Mind is the One Vehicle

Guifeng Zongmi (780–841)

Question: What is the One Vehicle?

Answer: Mind is the One Vehicle.

Question: How do we know that mind, which is empty and without anything here, is the One Vehicle?

Answer: It is obvious that mind, which is empty and without anything there, is the One Vehicle

Question: Do we become sages by completely perceiving that mind, being empty and without anything there, is the One Vehicle?

Answer: Yes, we become sages.

Question: Is the ordinary still there too?

Answer: The ordinary is still there too.

Question: Are ordinary and sage different or not?

Answer: There is no difference at all. With awakening, the person who is ordinary in the morning is a sage by evening. Without awakening, you are subject to birth in the six planes of existence.

Question: What is this awakening you mention?

Answer: Awakening to mind.

Question: Are ordinary mind and sage mind one thing or two?

Answer: They are one.

Question: How can they be one?

Answer: If you completely perceive that reality-nature is pure and clean and from the beginning free from defilements and attachments, then you will know they are one.

Question: Who knows that there are no defilements or attachments?

Answer: Mind knows that there are no defilements.

Question: How does mind know that there are no defilements?

Answer: All the buddhas of the past, present, and future explain that mind is formless, and its essential being is ultimately unattainable. Thus we know that it has no defilements.

Question: Since it is formless, how can we know it has no defilements?

Answer: We know it has no defilements precisely because it is formless. If it had form or aspect or location, it would have defilements.
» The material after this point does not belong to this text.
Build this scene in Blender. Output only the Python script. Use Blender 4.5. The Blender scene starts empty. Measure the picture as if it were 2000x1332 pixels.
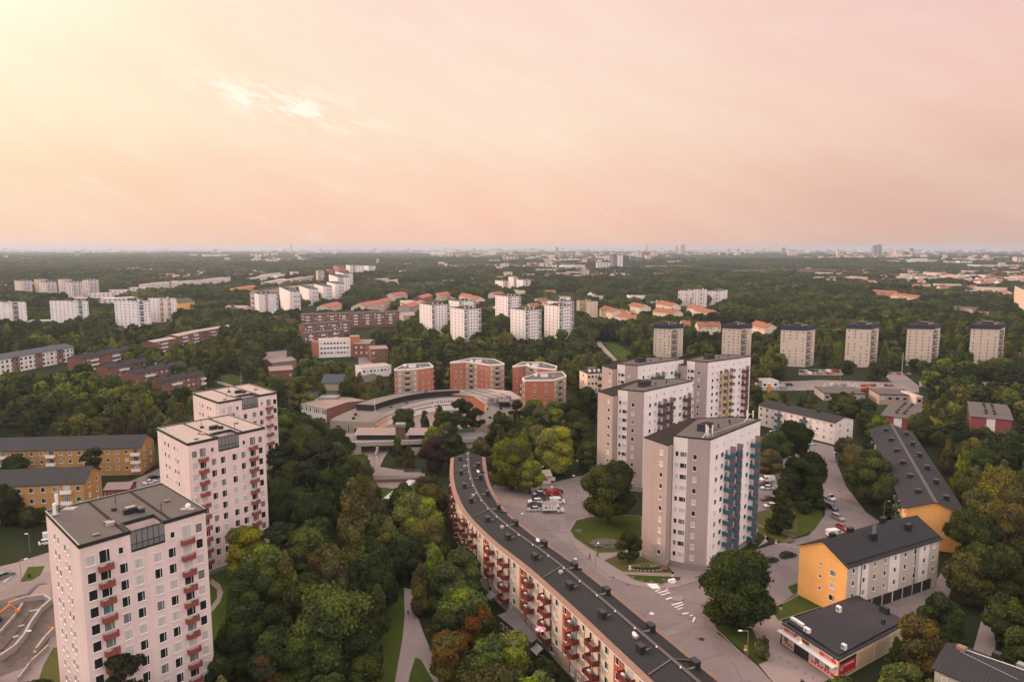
import bpy, math, random
import numpy as np
from mathutils import Vector, Matrix, noise
R = math.radians
rnd = random.Random(11)
sc = bpy.context.scene
COL = sc.collection
# ---------------------------------------------------------------- camera
CAM_H = 80.0; PITCH = R(7.33); FPX = 1400.0
cam_d = bpy.data.cameras.new('camera'); cam = bpy.data.objects.new('camera', cam_d); COL.objects.link(cam)
cam.location = (0, 0, CAM_H); cam.rotation_euler = (R(90) - PITCH, 0, 0)
cam_d.sensor_width = 36; cam_d.lens = 36 * FPX / 2000.0
cam_d.clip_start = 1; cam_d.clip_end = 60000
sc.camera = cam
# ---------------------------------------------------------------- sky and sun
SUN_AZ, SUN_EL = R(-58), R(19)       # azimuth from +Y, towards +X
sd = bpy.data.lights.new('sun', 'SUN'); sd.energy = 3.3; sd.angle = R(14); sd.color = (1.0, .66, .46)
sun = bpy.data.objects.new('sun', sd); COL.objects.link(sun)
sv = Vector((math.sin(SUN_AZ) * math.cos(SUN_EL), math.cos(SUN_AZ) * math.cos(SUN_EL), math.sin(SUN_EL)))
sun.rotation_euler = sv.to_track_quat('Z', 'Y').to_euler()
sc.view_settings.view_transform = 'Standard'; sc.view_settings.look = 'None'
sc.view_settings.exposure = 0; sc.view_settings.gamma = 1
def lin(r, g, b):
    f = lambda c: (c / 255 / 12.92) if c / 255 <= .04045 else ((c / 255 + .055) / 1.055) ** 2.4
    return (f(r), f(g), f(b), 1)
W = bpy.data.worlds.new('World'); sc.world = W; W.use_nodes = True
nt = W.node_tree; nt.nodes.clear()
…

Question: You have spoken of mind. How many kinds of mind are there in all?

Answer: If you awaken, one mind is attainable. If you do not awaken, then there are many kinds of mind, an incalculable number.

Question: What is ordinary mind? What is sage mind?

Answer: If you grasp form, this is ordinary mind. If you detach from form, this is sage mind.

Question: Please instruct us in the essentials of mind that grasps form and mind that does not grasp form.

Answer: When those cultivating the Path have views of mind coming and going, views of mind being long or short, views of good and evil, hateful views and loving views, angry views and joyful views, views of right and wrong, views of ordinary and sage, views of independence and dependence, views of nirvana, views of being liberated and of not being liberated, views of buddhas and bodhisattvas, views of meditative concentration, views of wisdom, and so on—all of these are instances of the mind of false thinking of ordinary people.

Question: What is the mind of people who are sages?

Answer: Not arousing a thought, not seeing a thing—this is the mind of the sages.

Question: Chan Master, have you attained the mind of the sages?

Answer: I have no attainment.

Question: If you have no attainment, how do you have knowledge?

Answer: Right now I have neither attainment nor knowledge. Thus the sutra says: “He has no knowledge and no attainment. By having no attainment, he is a bodhisattva.”

Question: Ultimately to whom does this truth belong?

Answer: It belongs to nothing at all. If it belonged to anything this would be more revolving in birth and death. Since there is nothing to which it belongs ultimately, it abides forever.

Guifeng Zongmi (780–841)

Excerpted from Zen Dawn- Early Zen Texts from Tun Huang trans by J.C. Cleary 1986

We have all asked questions of a teacher and kept on asking without pausing to experience the answer. It is like having a greed for views where there is this insatiable drive to collect answers without discovering anything for oneself.

Any one of the answers given above deserves contemplation; just understanding the conventional meaning of the words themselves does not reveal the experience behind the words.

Which of the answers above will you go deeper with, and how would you do that? They are like mountains to climb requiring a bit more effort than just a casual read through.